State and federal laws designed to replenish the Trust Fund were triggered, imposing automatic, severe and annually compounding tax burdens on the very people we were relying upon to improve our economy – New Jersey’s business community.

Governor Christie offered some early relief, signing bi-partisan legislation in 2010 that significantly reduced the annual state tax increases triggered under Trust Fund laws. That bi-partisan actions ultimately saved businesses $1 billion in tax increases in the years that followed. However, the federal taxes continued to compound, as did federal interest payments on the outstanding federal debt.

I am proud to say it was our sound fiscal management practices and several unique anti-fraud measures we initiated that led to the Trust Fund showing its first positive balance last year. Although temporary, achieving a positive balance last fall avoided a $213-million federal tax hike that would have otherwise been imposed on employers in January under compounding, annual tax assessments that had been required by the Federal Unemployment Tax Act (FUTA). This positive balance also triggered an automatic reset of the FUTA tax rate, reducing it back to the base level for all New Jersey employers.

By May of this year, I had the honor of announcing to Governor Christie and the state Legislature that the Trust Fund was fully solvent. By being “back in black,” as we like to say, New Jersey was free of federal borrowing and we spared New Jersey employers a $109-million Federal Loan Interest Assessment or FLINT tax this year and in future years.

This turnaround was not accomplished by chance. The Trust Fund solvency was due directly to the implementation of key reforms under the Christie Administration that bolstered the fund’s integrity, particularly several anti-fraud programs my department put into motion that the US Department of Labor has repeatedly recognized as leading the nation.

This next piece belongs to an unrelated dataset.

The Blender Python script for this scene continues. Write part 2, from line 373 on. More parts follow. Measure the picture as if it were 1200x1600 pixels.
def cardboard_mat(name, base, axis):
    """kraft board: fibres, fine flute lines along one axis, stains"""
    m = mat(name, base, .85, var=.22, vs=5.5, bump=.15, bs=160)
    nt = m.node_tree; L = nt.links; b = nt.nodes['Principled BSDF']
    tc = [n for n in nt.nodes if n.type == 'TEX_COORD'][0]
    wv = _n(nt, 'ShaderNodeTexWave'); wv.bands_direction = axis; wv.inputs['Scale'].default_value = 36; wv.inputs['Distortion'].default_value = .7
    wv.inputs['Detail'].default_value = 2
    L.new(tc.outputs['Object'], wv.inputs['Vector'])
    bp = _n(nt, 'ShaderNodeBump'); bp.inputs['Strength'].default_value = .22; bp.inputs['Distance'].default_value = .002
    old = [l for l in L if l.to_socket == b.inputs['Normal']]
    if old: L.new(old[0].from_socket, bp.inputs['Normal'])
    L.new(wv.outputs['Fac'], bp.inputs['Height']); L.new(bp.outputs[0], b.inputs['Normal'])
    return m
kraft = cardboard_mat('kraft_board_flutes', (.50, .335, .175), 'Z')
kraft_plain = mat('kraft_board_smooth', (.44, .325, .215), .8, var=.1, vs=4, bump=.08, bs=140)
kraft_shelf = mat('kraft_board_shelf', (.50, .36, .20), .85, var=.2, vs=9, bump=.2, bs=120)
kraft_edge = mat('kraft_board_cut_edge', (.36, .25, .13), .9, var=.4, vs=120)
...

Between 2011 and this past May, our anti-fraud efforts prevented more than $440 million from being improperly diverted from the Trust Fund. The bulk of that savings is due to our first and most simple reform: we began cross-checking our Unemployment Insurance rolls against the National Directory of New Hires to determine if people filing unemployment claims have actually returned to work.

We plan to continue and expand the protections we have developed for the Trust Fund because the effort continues to pay off. Employers may already look forward to more than $1 billion in annual, incremental reductions over the next five years of the taxes they pay into the fund. We believe these cumulative tax cuts will keep more money in our employers’ pockets to invest in growth, which will mean an expansion of New Jersey’s economy and a growth in Garden State jobs.